▶ _Your goal_
Extract the lines from the start through the line that holds "bg.inputs[0].default_value = (0.86, 0.93, 1.0, 1);", both included, omitting all images.

▶ _Records provided_
-=-=-=-=-

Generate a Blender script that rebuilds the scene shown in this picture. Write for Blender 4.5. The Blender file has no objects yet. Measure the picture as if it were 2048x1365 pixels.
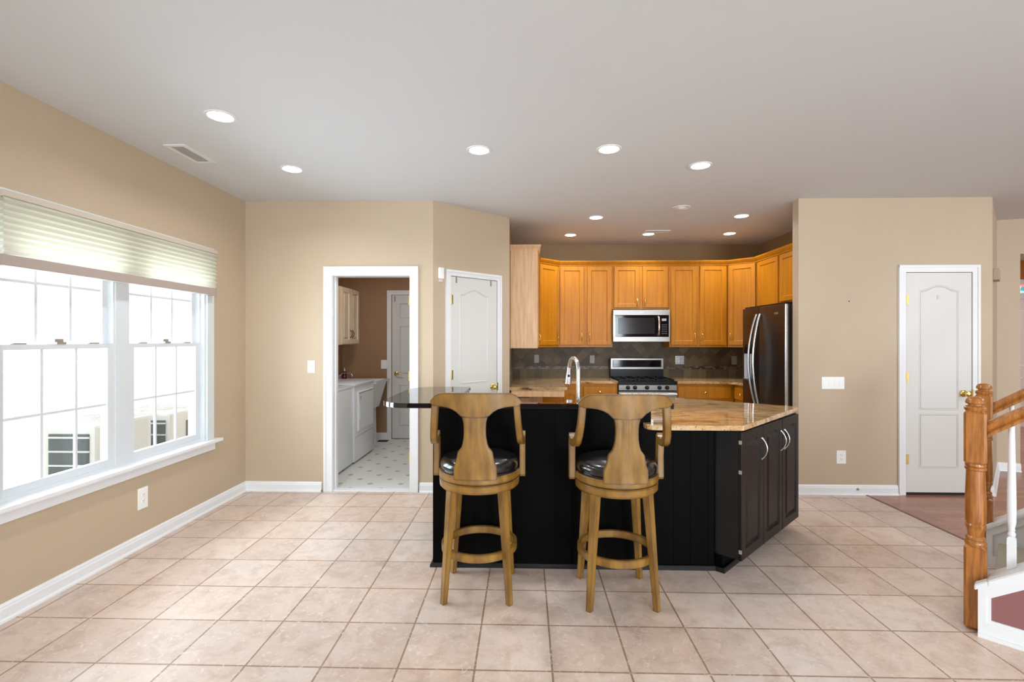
import bpy, bmesh, math, random
from mathutils import Matrix, Vector
random.seed(4)
S = bpy.context.scene
C = S.collection
PI = math.pi

# ------------------------------------------------------------------ camera, world, lights, exposure
cam_d = bpy.data.cameras.new('camera')
cam = bpy.data.objects.new('camera', cam_d); C.objects.link(cam)
cam.location = (0, 0, 1.43)
cam.rotation_euler = (PI/2, 0, 0.02685)
cam_d.sensor_width = 36; cam_d.sensor_fit = 'HORIZONTAL'
cam_d.lens = 968/2048*36
cam_d.shift_y = -2.5/2048
cam_d.clip_start = 0.05
S.camera = cam
S.view_settings.view_transform = 'Standard'
S.view_settings.look = 'None'
S.view_settings.gamma = 1
S.view_settings.use_curve_mapping = False
S.view_settings.exposure = -0.07

w = bpy.data.worlds.new('world'); S.world = w; w.use_nodes = True
bg = w.node_tree.nodes['Background']
bg.inputs[0].default_value = (0.86, 0.93, 1.0, 1); bg.inputs[1].default_value = 2.8

def area(name, loc, rot, sx, sy, power, color=(1, 1, 1), spread=PI, parent=None):
    d = bpy.data.lights.new(name, 'AREA'); d.shape = 'RECTANGLE'; d.size = sx; d.size_y = sy
    d.energy = power; d.color = color; d.spread = spread
    o = bpy.data.objects.new(name, d); C.objects.link(o)
    o.location = loc; o.rotation_euler = rot
    return o
sun_d = bpy.data.lights.new('sun', 'SUN'); sun_d.energy = 3.2; sun_d.angle = 0.05; sun_d.color = (1, .95, .88)
sun = bpy.data.objects.new('sun', sun_d); C.objects.link(sun)
sun.rotation_euler = (math.radians(42), 0, math.radians(75))      # travels away from the house: lights the yard and the neighbour's wall
# daylight entering the side window and the big windows of the rear wall, behind the camera
area('daylight_side', (-2.80, 3.15, 1.22), (0, -PI/2, 0), 1.3, 1.5, 68, (.74, .88, 1.0), math.radians(135))
area('daylight_rear_left', (-1.2, -3.9, 1.4), (PI/2, 0, 0), 2.2, 1.7, 80, (.80, .91, 1.0))
area('fill_rear_far', (7.0, -3.9, 1.5), (PI/2, 0, 0), 2.6, 1.8, 300, (.82, .92, 1.0))  # added light at an invented window, lifts closet wall, hall and right ceiling
area('daylight_rear_right', (2.4, -3.9, 1.4), (PI/2, 0, 0), 1.8, 1.7, 230, (.82, .92, 1.0))
area('laundry_fill', (-1.5, 5.4, 2.7), (0, 0, 0), .4, .4, 16, (.95, .97, 1.0))  # added fill under the laundry ceiling, no fixture modelled; brightens the appliances
area('foyer_fill', (7.0, 6.8, 2.7), (0, 0, 0), 1.0, 1.0, 40, (1.0, .93, .82))  # added overhead fill for the foyer, not daylight through an opening
area('hall_fill', (4.9, 2.2, 2.7), (0, 0, 0), 1.0, 1.0, 35, (.95, .97, 1.0))  # added fill below the ceiling, brightens the hall and entry

# ------------------------------------------------------------------ materials
def lin(c):
    c = c/255
    return c/12.92 if c <= .04045 else ((c+.055)/1.055)**2.4
def col(r, g, b): return (lin(r), lin(g), lin(b), 1)
def mat(name, c, rough=.5, metal=0, spec=.5, coat=0, bump=0, bscale=30, var=0, vscale=6, vcol=None, stretch=None, emit=None, estr=0, coord='Object', subs=0):
    m = bpy.data.materials.new(name); m.use_nodes = True
    nt = m.node_tree; b = nt.nodes['Principled BSDF']
    b.inputs['Base Color'].default_value = c
    b.inputs['Roughness'].default_value = rough
    b.inputs['Metallic'].default_value = metal
    b.inputs['Specular IOR Level'].default_value = spec
    if coat: b.inputs['Coat Weight'].default_value = coat; b.inputs['Coat Roughness'].default_value = .06
    if emit: b.inputs['Emission Color'].default_value = emit; b.inputs['Emission Strength'].default_value = estr
    tc = nt.nodes.new('ShaderNodeTexCoord'); mp = nt.nodes.new('ShaderNodeMapping')
    nt.links.new(tc.outputs[coord], mp.inputs[0])
    if stretch: mp.inputs['Scale'].default_value = stretch
    if var or vcol:
        n = nt.nodes.new('ShaderNodeTexNoise'); n.inputs['Scale'].default_value = vscale; n.inputs['Detail'].default_value = 6
        nt.links.new(mp.outputs[0], n.inputs[0])
        r = nt.nodes.new('ShaderNodeValToRGB')
        r.color_ramp.elements[0].position = .32; r.color_ramp.elements[1].position = .68
        c2 = vcol if vcol else tuple(x*(1-var) for x in c[:3])+(1,)
        r.color_ramp.elements[0].color = c2; r.color_ramp.elements[1].color = c
        nt.links.new(n.outputs[0], r.inputs[0]); nt.links.new(r.outputs[0], b.inputs['Base Color'])
    if bump:
        n2 = nt.nodes.new('ShaderNodeTexNoise'); n2.inputs['Scale'].default_value = bscale; n2.inputs['Detail'].default_value = 3
        nt.links.new(mp.outputs[0], n2.inputs[0])
        bp = nt.nodes.new('ShaderNodeBump'); bp.inputs['Strength'].default_value = bump; bp.inputs['Distance'].default_value = .01
        nt.links.new(n2.outputs[0], bp.inputs['Height']); nt.links.new(bp.outputs[0], b.inputs['Normal'])
    return m
M = {}
M['wall'] = mat('wall_paint', col(190, 171, 145), .6, bump=.04, bscale=180, var=.02)
M['wall_laundry'] = mat('laundry_paint', col(158, 122, 88), .6, bump=.04, bscale=180)
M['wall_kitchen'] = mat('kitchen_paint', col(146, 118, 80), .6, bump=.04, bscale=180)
M['ceil'] = mat('ceiling_paint', col(212, 215, 217), .8, bump=.03, bscale=200)
M['trim'] = mat('white_trim', col(230, 231, 231), .35)
M['trimshade'] = mat('white_door', col(214, 213, 208), .4)
M['vinyl'] = mat('window_vinyl', col(214, 219, 222), .3)
M['maple'] = mat('maple', col(184, 120, 22), .4, spec=.3, vcol=col(170, 104, 15), vscale=5, stretch=(6, 6, .5))
M['maple_pale'] = mat('maple_veneer', col(222, 182, 140), .4, vcol=col(200, 156, 112), vscale=5, stretch=(7, 7, .6))
M['oak'] = mat('oak', col(184, 118, 50), .3, coat=.3, vcol=col(136, 78, 26), vscale=9, stretch=(9, 9, .9))
M['stoolwood'] = mat('glazed_stool_wood', col(154, 113, 44), .36, coat=.2, vcol=col(114, 79, 24), vscale=5, stretch=(4, 4, 1.2))
def glaze_edges(m):                                        # dark antique glaze rubbed into the edges of the wood
    nt = m.node_tree; b = nt.nodes['Principled BSDF']
    bv = nt.nodes.new('ShaderNodeBevel'); bv.samples = 6; bv.inputs[0].default_value = .016
    ge = nt.nodes.new('ShaderNodeNewGeometry'); dt = nt.nodes.new('ShaderNodeVectorMath'); dt.operation = 'DOT_PRODUCT'
    nt.links.new(bv.outputs[0], dt.inputs[0]); nt.links.new(ge.outputs['True Normal'], dt.inputs[1])
    r = nt.nodes.new('ShaderNodeValToRGB'); r.color_ramp.elements[0].position = .80; r.color_ramp.elements[0].color = (.16, .11, .07, 1); r.color_ramp.elements[1].position = .996
    nt.links.new(dt.outputs['Value'], r.inputs[0])
    mx = nt.nodes.new('ShaderNodeMix'); mx.data_type = 'RGBA'; mx.blend_type = 'MULTIPLY'; mx.inputs[0].default_value = 1
    src = b.inputs['Base Color'].links[0].from_socket
    nt.links.new(src, mx.inputs[6]); nt.links.new(r.outputs[0], mx.inputs[7]); nt.links.new(mx.outputs[2], b.inputs['Base Color'])
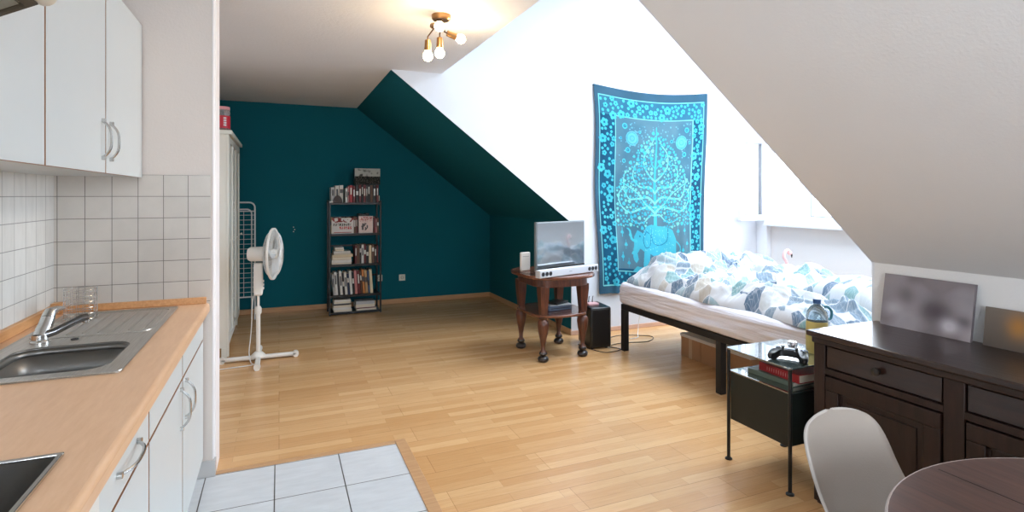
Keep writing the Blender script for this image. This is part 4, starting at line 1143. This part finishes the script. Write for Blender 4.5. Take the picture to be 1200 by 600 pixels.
    both([(.52,.55),(.45,.52),(.36,.53),(.28,.53),(.24,.46),(.25,.41)], .012, .004)
    both([(.52,.50),(.47,.47),(.38,.47),(.32,.43),(.33,.37),(.37,.36)], .011, .004)
    both([(.52,.44),(.46,.41),(.41,.36),(.42,.30),(.47,.26),(.50,.22)], .010, .004)
    both([(.52,.38),(.48,.35),(.47,.31),(.49,.27)], .008, .003)
    both([(.52,.61),(.47,.61),(.42,.64),(.36,.65),(.30,.63)], .009, .003)
    both([(.52,.57),(.44,.56),(.37,.51),(.30,.48),(.21,.45)], .009, .003)
    # leaves
    lp = []
    for _ in range(16000):
        a = rng.uniform(.18,.86); b = rng.uniform(.19,.675)
        cx = abs(a-.52); top = .19+ (cx/.34)**1.5*.30; bot = .66-.0*cx
        if cx > .335 or b < top or (cx < .03 and b > .25) or (b > .62 and (cx < .08)): continue
        x, y = a*asp, b*2.2; r = rng.choice([.011,.016,.021])
        if all((x-p[0])**2+(y-p[1])**2 > (r+p[2]+.005)**2 for p in lp):
            lp.append((x,y,r)); disc(x, y, r, petals=3, ph=rng.rand()*6, colr=(None if rng.rand() < .7 else C(140,232,226)))
    # hanging leaves at the sides
    for (U, V) in ((.22,.70),(.25,.76),(.29,.71),(.22,.82),(.27,.85),(.79,.70),(.82,.77),(.77,.80),(.83,.84),(.73,.70),(.31,.80)):
        disc(U*asp, V*2.2, .02, petals=3, ph=1.5); seg(U*asp, V*2.2-.05, U*asp, V*2.2+.05, .003)
    # elephant
    E = [(.40,.70),(.43,.665),(.48,.655),(.56,.665),(.62,.668),(.68,.69),(.71,.74),(.71,.80),(.70,.865),(.63,.865),(.63,.815),(.60,.80),(.565,.815),(.565,.865),(.50,.865),(.49,.81),(.46,.80),(.455,.865),(.395,.865),(.405,.79),(.37,.775),(.345,.80),(.355,.83),(.335,.85),(.31,.83),(.315,.78),(.32,.72),(.35,.685)]
    def inpoly(E):
        mk = np.zeros((H,W), bool); j = len(E)-1
        for i in range(len(E)):
            xi, yi = E[i]; xj, yj = E[j]
            c_ = ((yi > v) != (yj > v)) & (u < (xj-xi)*(v-yi)/(yj-yi+1e-12)+xi); mk ^= c_; j = i
        return mk
    mk = inpoly(E); ecol = C(96,214,236)[None,None]*n1[...,None]+C(66,186,220)[None,None]*(1-n1[...,None])
    img[mk] = ecol[mk]
    curve([(.335,.74),(.30,.73),(.285,.69),(.265,.68)], .018, .006); curve([(.71,.75),(.745,.78),(.74,.82)], .007, .005)
    curve([(.43,.69),(.40,.73),(.42,.77),(.46,.76),(.47,.71),(.43,.69)], .004, .004, C(40,120,160))
    curve([(.48,.67),(.49,.74),(.56,.76),(.63,.74),(.64,.68)], .004, .004, C(40,130,170)); disc(.37*asp,.715*2.2,.008,C(20,80,120))
    for _ in range(60):
        U, V = rng.uniform(.40,.69), rng.uniform(.67,.79); disc(U*asp, V*2.2, .0055, C(150,236,240))
    mk = inpoly([(.30,.893),(.34,.865),(.40,.87),(.5,.862),(.6,.868),(.68,.862),(.74,.893)]); img[mk] = ecol[mk]
    return img*np.array([.52,.60,.58])
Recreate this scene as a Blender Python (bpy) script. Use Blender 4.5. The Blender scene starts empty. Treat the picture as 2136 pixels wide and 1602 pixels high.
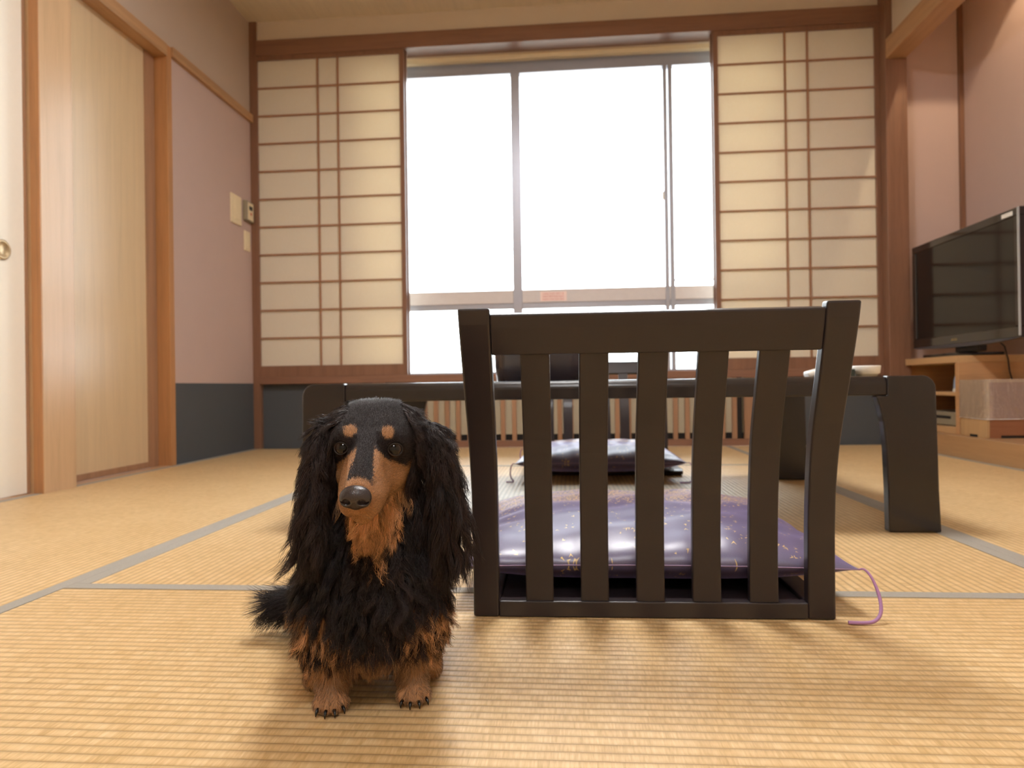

-=-=-=-=-

▶ _Solution for this problem_
Generate a Blender script that rebuilds the scene shown in this picture. Write for Blender 4.5. The Blender file has no objects yet. Measure the picture as if it were 2048x1365 pixels.
import bpy, bmesh, math, random
from mathutils import Matrix, Vector
random.seed(4)
S = bpy.context.scene
C = S.collection
PI = math.pi

# ------------------------------------------------------------------ camera, world, lights, exposure
cam_d = bpy.data.cameras.new('camera')
cam = bpy.data.objects.new('camera', cam_d); C.objects.link(cam)
cam.location = (0, 0, 1.43)
cam.rotation_euler = (PI/2, 0, 0.02685)
cam_d.sensor_width = 36; cam_d.sensor_fit = 'HORIZONTAL'
cam_d.lens = 968/2048*36
cam_d.shift_y = -2.5/2048
cam_d.clip_start = 0.05
S.camera = cam
S.view_settings.view_transform = 'Standard'
S.view_settings.look = 'None'
S.view_settings.gamma = 1
S.view_settings.use_curve_mapping = False
S.view_settings.exposure = -0.07

w = bpy.data.worlds.new('world'); S.world = w; w.use_nodes = True
bg = w.node_tree.nodes['Background']
bg.inputs[0].default_value = (0.86, 0.93, 1.0, 1); bg.inputs[1].default_value = 2.8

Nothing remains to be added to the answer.